Umanksy got his real estate license in 1996, after being fired from a previous job and with three kids at home. Like most agents, he started with success-driven goals. He wanted to sell luxury real estate. In his first year, he said he made $183,000.
“At the time, that felt like everything,” Umansky said. “It felt like I’d made it.”
So he set a rule for himself: Every year had to be better than the last. And for a long time, it was. But over time, his motivation shifted.
“I realized I wasn’t actually chasing the numbers,” he said. “I was chasing the feeling of building something.”
That distinction became clear after one of the biggest deals of his career: selling the Playboy Mansion, the first $100 million home sale in Los Angeles, while Hugh Hefner was still alive. “That was a lot of fun,” he quipped, drawing a few laughs.
For many agents, that would have been a career peak. The next day, Umansky walked into the office, and his colleagues asked why he wasn’t on vacation.
“I told them, ‘That already happened.
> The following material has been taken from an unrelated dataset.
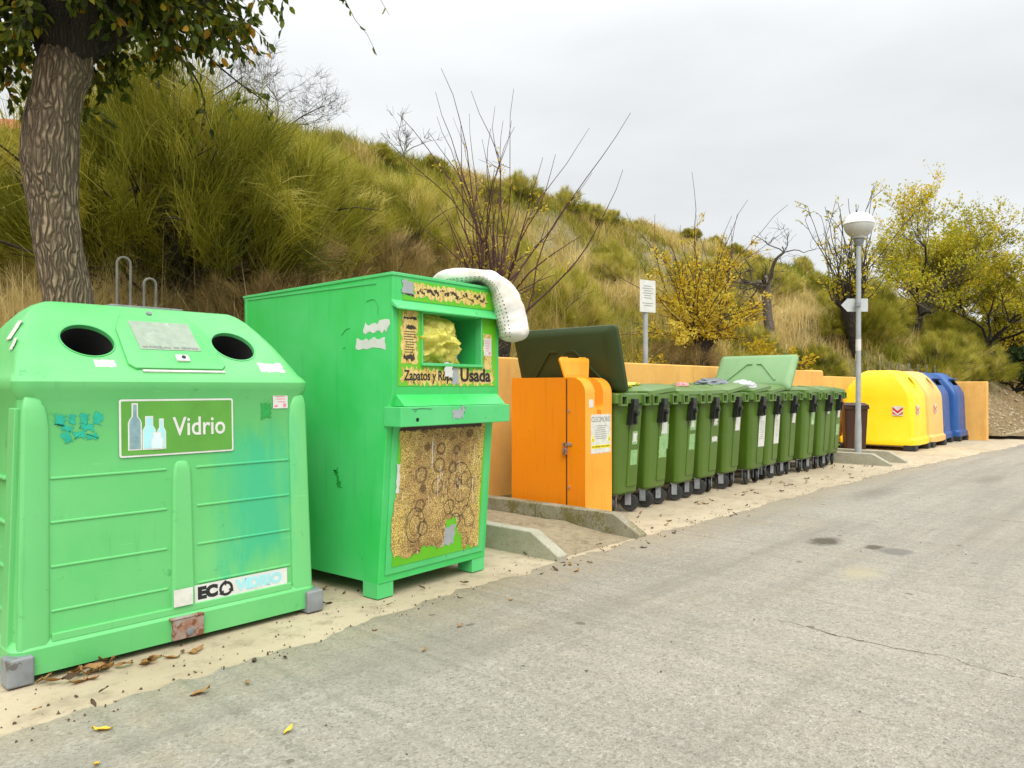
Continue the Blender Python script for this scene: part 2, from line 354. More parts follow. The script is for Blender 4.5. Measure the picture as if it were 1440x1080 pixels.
def asphalt():
    t = NT('worn pale asphalt'); v = t.coord(False)
    big = t.noise(v, .45, 5, .6); mid = t.noise(v, 3.2, 6, .7); fine = t.noise(v, 55, 5, .75); grain = t.noise(v, 150, 3, .7)
    cc = t.mix(t.ramp(big, .35, .65), (.350,.318,.264), (.268,.244,.206))
    cc = t.mix(t.ramp(mid, .45, .75, 0, .5), cc, (.215,.198,.160))
    ag = t.n('ShaderNodeTexVoronoi', {'Vector': v, 'Scale': 95.}); 
    cc = t.mix(t.ramp(t.n('ShaderNodeSeparateColor', {0: ag.outputs['Color']}).outputs[0], .0, 1., .0, .42), cc, (.50,.465,.385))
    cc = t.mix(t.ramp(fine, .53, .62, 0, .75), cc, (.155,.142,.115))
    cc = t.mix(t.ramp(t.noise(v, 21, 6, .8), .54, .66, 0, .6), cc, (.19,.175,.145))
    cc = t.mix(t.ramp(t.noise(v, 34, 5, .8), .56, .64, 0, .55), cc, (.55,.52,.45))
    cc = t.mix(t.ramp(t.noise(t.stretch(v, (1, 2.2, 1)), 24, 4, .7), .64, .70, 0, .75), cc, (.11,.095,.075))
    cc = t.mix(t.ramp(grain, .60, .72, 0, .6), cc, (.10,.09,.075))
    # ochre dust drifting in from the verge
    cc = t.mix(t.ramp(t.noise(v, 1.1, 5, .65), .55, .75, 0, .35), cc, (.40,.32,.20))
    cc = t.mix(t.ramp(t.noise(t.stretch(v, (.12, 1.6, 1)), 1.3, 5, .65), .48, .66, 0, .55), cc, (.215,.198,.160))
    yy = t.math('ADD', t.n('ShaderNodeSeparateXYZ', {0: v}).outputs[1], t.math('MULTIPLY', t.math('SUBTRACT', t.noise(v, 2.4, 7, .75), .5), 1.5))
    cc = t.mix(t.ramp(yy, 3.1, 4.0, 0, .75), cc, (.36,.29,.185))
    xyz = t.n('ShaderNodeSeparateXYZ', {0: v}); X, Y = xyz.outputs[0], xyz.outputs[1]
    # oil stains, round-ish patches with ragged rims
    def patch(cx, cy, rx, ry, c, k, soft=.35, cc=None):
        dx = t.math('DIVIDE', t.math('SUBTRACT', X, cx), rx); dy = t.math('DIVIDE', t.math('SUBTRACT', Y, cy), ry)
        d = t.math('ADD', t.math('SQRT', t.math('ADD', t.math('MULTIPLY', dx, dx), t.math('MULTIPLY', dy, dy))), t.math('MULTIPLY', t.math('SUBTRACT', t.noise(v, 9, 6, .7), .5), 1.3))
        return t.mix(t.ramp(d, 1-soft, 1+soft*.3, k, 0), cc, c)
    cc = patch(6.90, 2.47, .22, .15, (.085,.072,.05), .9, .5, cc)
    cc = patch(6.93, 2.06, .12, .08, (.10,.085,.06), .9, .4, cc)
    cc = patch(6.86, 1.86, .17, .14, (.17,.16,.14), .8, .3, cc)
    cc = patch(5.9, 1.85, .30, .16, (.42,.37,.24), .6, .6, cc)
    cc = patch(10.5, 3.1, .9, .25, (.17,.155,.125), .6, .7, cc)
    cc = patch(13.2, 2.3, .7, .22, (.18,.16,.13), .55, .7, cc)
    cc = patch(2.6, 3.0, .55, .32, (.24,.22,.175), .5, .8, cc)
    # the transverse crack and a thinner sister
    wob = t.math('ADD', t.math('MULTIPLY', t.math('SUBTRACT', t.noise(v, 1.2, 2), .5), .5), t.math('MULTIPLY', t.math('SUBTRACT', t.noise(v, 9, 5, .7), .5), .12))
    cd = t.math('ABSOLUTE', t.math('SUBTRACT', t.math('ADD', X, wob), 4.36)); lim = t.ramp(Y, 1.2, 2.2, 1, 0)
    wid = t.ramp(t.noise(v, 5, 3), .3, .7, .002, .009)
    ck = t.math('MULTIPLY', t.math('LESS_THAN', cd, wid), t.math('GREATER_THAN', lim, t.math('MULTIPLY', t.noise(v, 7, 3), 1.0)))
    cd2 = t.math('ABSOLUTE', t.math('SUBTRACT', t.math('ADD', X, wob), 9.3)); ck2 = t.math('MULTIPLY', t.math('LESS_THAN', cd2, .007), t.math('LESS_THAN', Y, 1.5))
    cko = t.math('MAXIMUM', ck, ck2); cc = t.mix(t.math('MULTIPLY', cko, .9), cc, (.05,.038,.028))
    vs = t.n('ShaderNodeTexVoronoi', {'Vector': t.n('ShaderNodeVectorMath', {0: v, 1: t.n('ShaderNodeVectorMath', {0: t.n('ShaderNodeTexNoise', {'Vector': v, 'Scale': 25.}).outputs['Color'], 1: (.05,.05,.05)}, operation='MULTIPLY').outputs[0]}, operation='ADD').outputs[0], 'Scale': 4.5}); rr_ = t.n('ShaderNodeSeparateColor', {0: vs.outputs['Color']}).outputs[0]
    cc = t.mix(t.math('MULTIPLY', t.math('LESS_THAN', vs.outputs['Distance'], t.ramp(rr_, .35, 1., -.02, .15)), .7), cc, (.115,.10,.08))
    h = t.math('SUBTRACT', t.math('ADD', t.math('MULTIPLY', fine, .7), t.math('MULTIPLY', ag.outputs['Distance'], .6)), cko)
    t.bump(h, .55, .007); return t.done(cc, .92, **{'Specular IOR Level': .25})
M['asphalt'] = asphalt()
def strip():
    t = NT('pale sandy concrete'); v = t.coord(False)
    cc = t.mix(t.ramp(t.noise(v, .9, 6, .65), .38, .65), (.475,.395,.270), (.37,.30,.20))
    cc = t.mix(t.ramp(t.noise(v, 5, 7, .72), .50, .66, 0, .75), cc, (.27,.22,.145))
    cc = t.mix(t.ramp(t.noise(v, 48, 5, .7), .62, .70, 0, .55), cc, (.20,.155,.09))
    cc = t.mix(t.ramp(t.noise(v, 2.1, 6, .7), .60, .75, 0, .6), cc, (.31,.25,.16))
    t.bump(t.noise(v, 40, 7, .7), .5, .006); return t.done(cc, .92)
M['strip'] = strip()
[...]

It’s over,” he said.
The experience forced a mindset shift. Success, he realized, creates finish lines. Passion creates momentum.
“If your identity is built on achievements, you’ll feel empty as soon as you hit them,” he said. “But passion doesn’t end. You don’t need a trophy to keep going.”
That philosophy shaped The Agency, which Umansky founded in 2011 with the goal of building a global brokerage. Today, the firm operates in multiple countries, but the path hasn’t been smooth, especially in the slower market of the past three years.
“The last three years have been incredibly hard for real estate,” Umansky said. “The question is, how do we continue? You have to change your mindset. When you can see yourself in the future, you start to envision it through passion.”
To sustain his energy, Umansky relies on daily habits to keep his mind sharp. He meditates daily, even if it’s only for 10 or 15 minutes.
“Your brain is the most powerful asset you have,” he said. “Your habits shape everything.”
He has also learned that growth requires vulnerability.
“To be great, you have to allow yourself to be bad,” Umansky said. “To be authentic. To stop performing success and start living the work.”
In a business obsessed with metrics, rankings and milestones, the deeper challenge for Umansky is reframing what success actually means.
“Success ends,” he said. “Passion keeps going.”